Além disso, é necessário considerarmos a energia elétrica parasita instalada nas torres de resfriamento e nas bombas correspondentes. Uma turbina de condensação sob vácuo trabalha exclusivamente com vapor produzido por bagaço excedente (ou palha se for o caso).
Essa máquina é mais cara por MW instalado, sendo que um conjunto turbo gerador de mesma capacidade exige um investimento da ordem de 40 a 45% maior.
Sendo um equipamento mais caro, não se devem instalar máquinas de baixa capacidade, pois o custo por MW instalado aumentaria ainda mais. Um gerador de 20 MVA seria o de mínima capacidade para ser acoplado economicamente em uma turbina de condensação sob vácuo.

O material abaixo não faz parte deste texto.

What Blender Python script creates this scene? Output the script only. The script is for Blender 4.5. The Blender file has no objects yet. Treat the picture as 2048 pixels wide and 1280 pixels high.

A máquina de 20 MVA a plena carga vai necessitar de 67,2 t/h de vapor (incluindo o vapor para aquecimento do condensado) e, assim, de aproximadamente 32 t/h de bagaço excedente, sem considerar o estoque de segurança e as perdas durante armazenamento. Dessa maneira, para enchermos essa máquina, estamos falando de um excesso de 185.000 t de bagaço. Essa sobra, ainda sem considerar palha, corresponde a uma unidade, processando de 2,2 a 2,4 milhões t de cana.
Portanto, para unidades que tenham planos de expansão, mas que estejam processando até 2,4 milhões t de cana, a opção de usar condensação atmosférica durante um certo período de tempo deve, sim, ser estudada, principalmente se o preço de venda de energia estiver baixo.
MITO #4 - Cogeração com difusor é melhor do que com moenda: Como uma instalação com difusor exige menor consumo de energia mecânica (ou elétrica), à primeira vista, a escolha correta seria usar difusor para sistemas de cogeração. Mas, para se atingir alta extração com o difusor, necessitamos, normalmente, de maiores taxas de embebição, quando comparadas com as taxas usadas nas moendas. Em outras palavras, para processar a mesma quantidade de cana, moendas necessitam de mais energia elétrica, e difusores necessitam de mais energia térmica.
Em vários estudos específicos que já realizamos, verificamos que, para um consumo de vapor de processo na faixa de 45% sobre a cana, o excedente de energia elétrica usando difusor ou usando moenda é praticamente o mesmo. Portanto uma análise mais detalhada de cada caso específico é indispensável.
MITO #5 - Alto poder calorífico da biomassa garante o retorno do investimento: É comum, em nossa atividade, recebermos investidores potenciais entusiasmados com o alto poder calorífico de diferentes biomassas, tais como a palha de cana e o capim elefante (capim Napier). Esses materiais têm, geralmente, baixa umidade e, portanto, alto poder calorífico.
Vendedores de ilusões fazem contas rápidas de retorno do investimento como se tais biomassas estivessem disponíveis na boca da caldeira durante todo o ano, mas a realidade não é bem assim.
Qualquer projeto que pretende produzir energia elétrica a partir de biomassa deve contar com bons consultores de confiança em, no mínimo, três áreas específicas: agronomia, logística e indústria.
O consultor de agronomia deve definir a produção média da biomassa, em quais épocas do ano e a qual custo. Por exemplo, capim elefante é normalmente produzido somente durante quatro meses no ano.
O consultor de logística deve definir qual é a maneira mais econômica para transportar e para armazenar a biomassa, se no campo ou se na indústria. O consultor industrial deve definir qual é a maneira mais econômica para processar a biomassa e para produzir energia elétrica e calor. Nesses casos, os estudos de logística são os mais importantes e são os que definem a viabilidade do investimento. Normalmente, os custos de armazenamento e de transporte são muito mais representativos do que os custos de produção ou de processamento da biomassa.